A small bonus of the unexpected challenge is that it often gives your characters a chance to look clever. When they beat the unexpected challenge (even by the skin of their teeth) it makes them all the more likeable.

A challenge needs a resolution

If we see the set up, we have to see it resolved somehow. As Chekhov once said, if we see a phaser on the bridge in act one, we need to see it fire in act three. The squad needs to make it onto that base or die trying or at least they have to decide they can’t make it and that prisoner isn’t worth it. Once we, as writers, present a challenge to the audience it can’t be forgotten or ignored. We can’t spend the first quarter of our story pining for Phoebe and then never, ever address those feelings again.

Next week might be a bit tight again, as I’m heading into deadlines. But if all goes well, I’ll be here on time on Thursday. Don’t get me wrong, I’d much rather be working on this than some of the assignment I have.

Actually, that’s what I wanted to talk about next week. Not getting me wrong.

Until then, get some writing of your own done.

0 replies on “The Challenge Round”

I always thought the term "obstacle" was inadequate as well. Whenever I encounter the term, the only thing visualized in my mind is a brick wall – its much harder to consider an obstacle as being another human being or a less than physical problem.
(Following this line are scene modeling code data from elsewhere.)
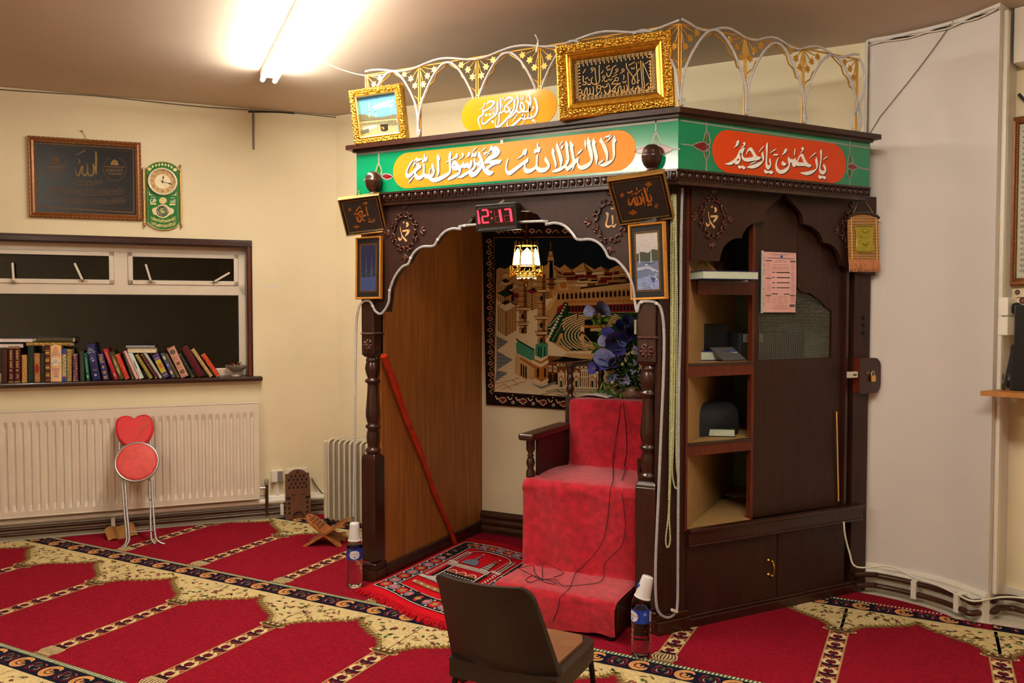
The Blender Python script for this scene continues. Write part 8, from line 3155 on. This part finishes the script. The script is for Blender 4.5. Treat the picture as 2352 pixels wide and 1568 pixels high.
amp = thing('amplifier', 'dark metal amplifier box behind the net window of the cupboard door', 'amplifier', tuple(Sp(.62,1.264,-.2)))
q0, q1 = sproj(1757,822,-.16), sproj(1886,768,-.16)
DKM = mat('dark_grey_metal',(44,46,48),.5,.3)
X = SM(0,0,-.28)
B().box((.44,1.2635,-.02),(.90,1.40,.14), DKM, X).build('case', amp, bevel=.004)
b = B()
b.box((.47,1.352,.14),(.60,1.392,.1412), mat('maker_plate',(150,150,144),.5), X)
for i in range(4):
    for j in range(3):
        b.box((.475 + j * .042,1.358 + i * .008,.1412),(.505 + j * .042 + .006 * (i % 2),1.361 + i * .008,.1416), ink(70,70,70), X)
b.build('label_plate', amp)
b = B()
for i in range(12):
    b.box((.46 + i * .036,1.28,.14),(.478 + i * .036,1.335,.1413), BLACK_P, X)
b.build('vents', amp)
mon = thing('flat_screen', 'black flat box standing at the back of the middle shelf', 'monitor', tuple(Sp(.3,1.264,-.2)))
B().box((.12,1.2635,-.24),(.42,1.445,-.19), BLACK_P, SM(0,0,0) @ T(V((0,0,0)))).build('case', mon, bevel=.006)
tab = thing('grey_panel', 'grey tilted metal plate lying beside the blue book on the middle shelf', 'plate', tuple(Sp(.33,1.27,-.05)))
B().box((-.07,0,-.003),(.075,.115,.003), mat('grey_plate2',(96,96,96),.5,.2), SM(.335,1.268,-.055) @ MX.Rotation(-1.05,4, 'X')).build('plate', tab)
tn = thing('tin_panel', 'dark floral tin standing at the back of the middle shelf', 'tin', tuple(Sp(.2,1.264,-.28)))
B().box((.10,1.2635,-.36),(.22,1.52,-.30), mat('dark_floral_tin',(40,32,24),.5,0, var=.9, scale=26), SM(0,0,0)).build('tin', tn)
bag = thing('black_bag', 'black soft bag at the back of the third shelf in the cupboard', 'bag', tuple(Sp(.33,.885,-.2)))
b = B()
b.loft([[Sp(.33 + x * k, z,-.20 + y * k) for x, y in ((-.15,-.06),(.10,-.08),(.16,0),(.10,.07),(-.13,.06))] for z, k in ((.884,1),(.93,1.06),(1.0,1.0),(1.03,.82),(1.045,.6))], mat('black_fabric',(24,24,26),.8,0, var=.2, scale=30), True)
b.build('body', bag)
lf = thing('leaflet', 'purple and white leaflets lying on the bottom shelf of the cupboard', 'leaflet', tuple(Sp(.3,.481,-.1)))
p = onz(1645,1145,.482)
b = B()
b.box((0,0,0),(.16,.11,.003), mat('purple_paper',(84,50,96),.6), T(V((p.x, p.y,.4795))) @ MX.Rotation(sdang - .2,4, 'Z'))
b.box((.10,-.02,.003),(.22,.07,.006), mat('white_pages',(216,214,222)), T(V((p.x, p.y,.4795))) @ MX.Rotation(sdang - .1,4, 'Z'))
b.build('paper', lf)
gp = thing('loose_cable', 'bundle of dark and pale cables hanging in the gap beside the sliding door', 'cable', tuple(Sp(1.09,1.5,-.08)))
b = B()
for l_, m_ in (([(1955,705),(1950,735),(1945,760),(1946,790),(1956,812)], mat('pale_flex',(150,150,130),.5)),([(1964,700),(1952,722),(1944,742)], BLACK_P),([(1968,712),(1956,730),(1946,745)], BLACK_P),([(1943,815),(1955,818),(1960,840),(1958,900),(1956,950)], BLACK_P),
               ([(1948,760),(1954,785),(1962,810)], mat('pale_flex',(150,150,130)))):
    b.tube([V(q_) for q_ in smooth_pts([tuple(onp(q_, Sp(0,0,-.07), SN)) for q_ in l_],4)],.0045, m_,6)
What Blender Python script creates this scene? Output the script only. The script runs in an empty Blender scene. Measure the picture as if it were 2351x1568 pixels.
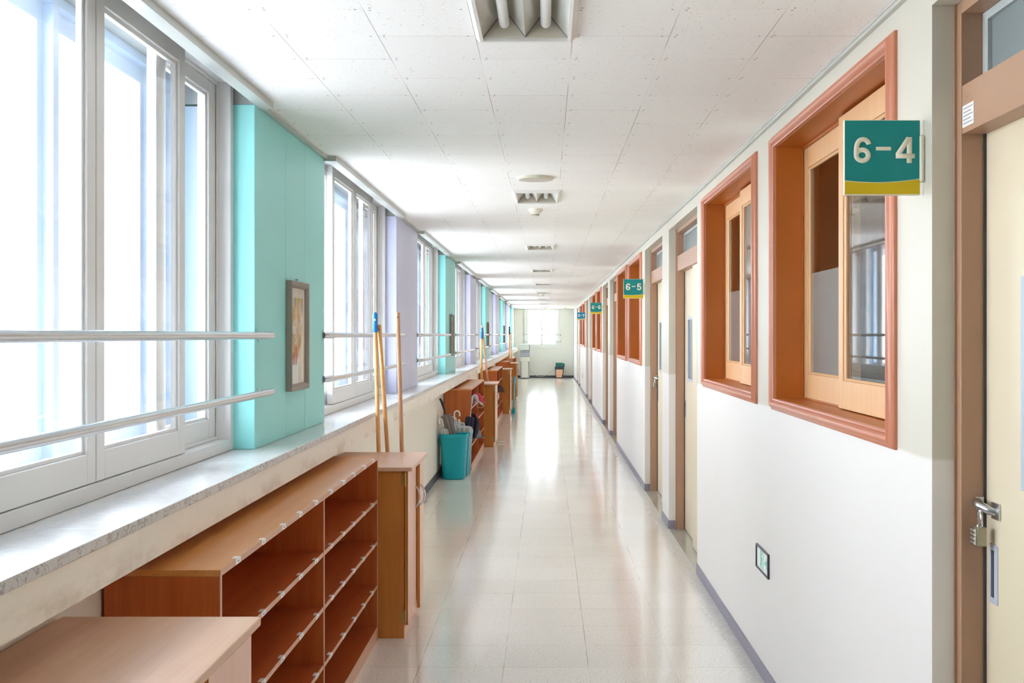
import bpy, bmesh, math, random
from mathutils import Vector, Matrix
C = bpy.context.scene
COL = C.collection
random.seed(7)

# ------------------------------------------------------------------ camera, sky, exposure
KPX, VPX, VPY, CAMZ = 2700.0, 1254.5, 768.0, 1.6
cam_data = bpy.data.cameras.new('camera'); cam = bpy.data.objects.new('camera', cam_data); COL.objects.link(cam)
cam.location = (0, 0, CAMZ); cam.rotation_euler = (math.pi / 2, 0, 0)
cam_data.sensor_width = 36.0; cam_data.lens = KPX / 2351 * 36
cam_data.shift_x = (1175.5 - VPX) / 2351; cam_data.shift_y = (VPY - 784) / 2351
cam_data.clip_start = 0.05; cam_data.clip_end = 300
C.camera = cam
world = bpy.data.worlds.new('overcast_sky'); C.world = world; world.use_nodes = True
wn = world.node_tree.nodes; wl = world.node_tree.links
bg = wn['Background']; bg.inputs['Strength'].default_value = 6.2
tc = wn.new('ShaderNodeTexCoord'); sp = wn.new('ShaderNodeSeparateXYZ'); wr = wn.new('ShaderNodeValToRGB')
wl.new(tc.outputs['Generated'], sp.inputs[0])
mr = wn.new('ShaderNodeMapRange'); mr.inputs['From Min'].default_value = -1; mr.inputs['From Max'].default_value = 1
wl.new(sp.outputs['Z'], mr.inputs['Value']); wl.new(mr.outputs[0], wr.inputs[0])
wr.color_ramp.elements[0].position = 0.30; wr.color_ramp.elements[0].color = (0.44, 0.465, 0.48, 1)
wr.color_ramp.elements[1].position = 0.56; wr.color_ramp.elements[1].color = (0.87, 0.94, 1.0, 1)
wl.new(wr.outputs[0], bg.inputs['Color'])
C.view_settings.view_transform = 'Standard'; C.view_settings.look = 'None'
C.view_settings.gamma = 1; C.view_settings.use_curve_mapping = False
C.view_settings.exposure = 1.48
C.cycles.use_denoising = True
C.cycles.max_bounces = 12; C.cycles.diffuse_bounces = 8; C.cycles.glossy_bounces = 6
C.cycles.transparent_max_bounces = 24; C.cycles.sample_clamp_indirect = 8

# ------------------------------------------------------------------ helpers
def lin(c):
    c = c / 255.0
    return c / 12.92 if c <= 0.04045 else ((c + 0.055) / 1.055) ** 2.4
def rgb(r, g, b): return (lin(r), lin(g), lin(b), 1)

class MB:
    def __init__(s): s.v = []; s.f = []; s.M = None
    def _add(s, vs, fs):
        o = len(s.v)
        for p in vs:
            p = Vector(p)
            s.v.append(tuple(s.M @ p if s.M else p))
        s.f += [tuple(i + o for i in f) for f in fs]
        return s
    def box(s, x0, x1, y0, y1, z0, z1):
        if x0 > x1: x0, x1 = x1, x0
        if y0 > y1: y0, y1 = y1, y0
        if z0 > z1: z0, z1 = z1, z0
        vs = [(x0,y0,z0),(x1,y0,z0),(x1,y1,z0),(x0,y1,z0),(x0,y0,z1),(x1,y0,z1),(x1,y1,z1),(x0,y1,z1)]
        return s._add(vs, [(0,3,2,1),(4,5,6,7),(0,1,5,4),(1,2,6,5),(2,3,7,6),(3,0,4,7)])
    def tube(s, pts, r, n=14, caps=True):
        pts = [Vector(p) for p in pts]; m = len(pts)
        rs = r if isinstance(r, (list, tuple)) else [r] * m
        tang = [(pts[min(i+1, m-1)] - pts[max(i-1, 0)]).normalized() for i in range(m)]
        up = Vector((0,0,1)) if abs(tang[0].z) < 0.9 else Vector((1,0,0))
        a = tang[0].cross(up).normalized(); vs = []; fs = []
        for i in range(m):
            a = (a - tang[i] * a.dot(tang[i])).normalized(); b = tang[i].cross(a)
            for k in range(n):
                t = 2*math.pi*k/n; vs.append(pts[i] + (a*math.cos(t) + b*math.sin(t)) * rs[i])
        for i in range(m-1):
            for k in range(n):
                k2 = (k+1) % n; fs.append((i*n+k, i*n+k2, (i+1)*n+k2, (i+1)*n+k))
        if caps: fs.append(tuple(range(n-1, -1, -1))); fs.append(tuple(range((m-1)*n, m*n)))
        return s._add(vs, fs)
    def lathe(s, prof, c=(0,0,0), n=32, pleat=0, npl=8):
        vs = []; fs = []; m = len(prof)
        for (r, z) in prof:
            for k in range(n):
                t = 2*math.pi*k/n; rr = r * (1 + pleat*math.cos(npl*t))
                vs.append((c[0]+rr*math.cos(t), c[1]+rr*math.sin(t), c[2]+z))
        for i in range(m-1):
            for k in range(n):
                k2 = (k+1) % n; fs.append((i*n+k, i*n+k2, (i+1)*n+k2, (i+1)*n+k))
        if prof[0][0] > 1e-6: fs.append(tuple(range(n-1, -1, -1)))
        if prof[-1][0] > 1e-6: fs.append(tuple(range((m-1)*n, m*n)))
        return s._add(vs, fs)
    def loft(s, secs, n=40, cap0=True, cap1=False):
        vs = []; fs = []
        for (cx, cy, z, ax, ay, e) in secs:
            for k in range(n):
                t = 2*math.pi*k/n; c_, s_ = math.cos(t), math.sin(t)
                vs.append((cx+ax*math.copysign(abs(c_)**(2/e), c_), cy+ay*math.copysign(abs(s_)**(2/e), s_), z))
        for i in range(len(secs)-1):
            for k in range(n):
                k2 = (k+1) % n; fs.append((i*n+k, i*n+k2, (i+1)*n+k2, (i+1)*n+k))
        if cap0: fs.append(tuple(range(n-1, -1, -1)))
        if cap1: fs.append(tuple(range((len(secs)-1)*n, len(secs)*n)))
        return s._add(vs, fs)
    def prism(s, poly, f, d0, d1):                    # poly in (a,b); f(a,b,d)->xyz
        n = len(poly)
        vs = [f(a, b, d0) for a, b in poly] + [f(a, b, d1) for a, b in poly]
        fs = [tuple(range(n-1, -1, -1)), tuple(range(n, 2*n))] + [(i, (i+1) % n, n+(i+1) % n, n+i) for i in range(n)]
        return s._add(vs, fs)
    def sweep_rect(s, prof, a0, a1, b0, b1, f, closed=True):   # profile (u outward, v) swept round a rectangle, mitred
        vs = []; fs = []; m = len(prof)
        for (u, v) in prof:
            for (a, b) in ((a0-u, b0-u), (a1+u, b0-u), (a1+u, b1+u), (a0-u, b1+u)):
                vs.append(f(a, b, v))
        for i in range(m if closed else m-1):
            j = (i+1) % m
            for k in range(4):
                k2 = (k+1) % 4; fs.append((i*4+k, i*4+k2, j*4+k2, j*4+k))
        return s._add(vs, fs)
    def ring(s, pl, p0, p1, a0, a1, z0, z1, ws, wt, wb):   # rectangular frame lying in the plane X=const or Y=const
        def bx(a, b, c, d):
            s.box(p0, p1, a, b, c, d) if pl == 'X' else s.box(a, b, p0, p1, c, d)
        bx(a0, a0+ws, z0, z1); bx(a1-ws, a1, z0, z1); bx(a0+ws, a1-ws, z0, z0+wb); bx(a0+ws, a1-ws, z1-wt, z1)
        return s
    def build(s, name, m, parent=None, bevel=0, label=None, angle=35):
        me = bpy.data.meshes.new(name); me.from_pydata(s.v, [], s.f)
        bm = bmesh.new(); bm.from_mesh(me); bmesh.ops.recalc_face_normals(bm, faces=bm.faces); bm.to_mesh(me); bm.free()
        for p in me.polygons: p.use_smooth = True
        me.set_sharp_from_angle(angle=math.radians(angle))
        me.materials.append(m)
        o = bpy.data.objects.new(name, me); COL.objects.link(o)
        if parent: o.parent = parent
        if label: o['label'] = label
        if bevel:
            b = o.modifiers.new('edge', 'BEVEL'); b.width = bevel; b.segments = 2; b.limit_method = 'ANGLE'; b.angle_limit = math.radians(40)
            b.harden_normals = True
        return o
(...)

This is one reason I admire Robert McKee's approach to plotting. He throws the concept out the window and replaces it with the idea of "The Gap" that arises between the character's expectations and the reality that confronts him. If you are familiar with the works of Albert Camus, you can see that there are clear parallels between McKee's approach to plotting and Camus's view of human existence (human desires constantly being thwarted by the absurdity of reality). A lot of new writers have problems with the concept of the "obstacle" because it seems to be something that has been superficially imposed on the craft mostly from analysis and observation after the fact by "gurus", while the gap approach seems to work better because it appears to mirror human existence more faithfully.

Hey, who's this !#?@ "Phoebe" chick? I've got a coupla obstacles for her right here. Bitch, pleeeeze!

see? i don't get why you don't like the fourth Indy movie. first, he had to overcome Galadriel and the Russians. then he had to overcome a goddamn NUCLEAR HOLOCAUST. and then unemployment. and then the entirety of South America . . . and let's not forget that final obstacle: Marion & Mutt. yikes.

Yeah, M.W., the term "obstacle" has always bugged me since I first heard it in college. I recently saw someone using it on a message board and it's what made me start thinking about this.

Thom, I had no problem with any of those things. It was the waterfall that ruined Crystal Skull for me.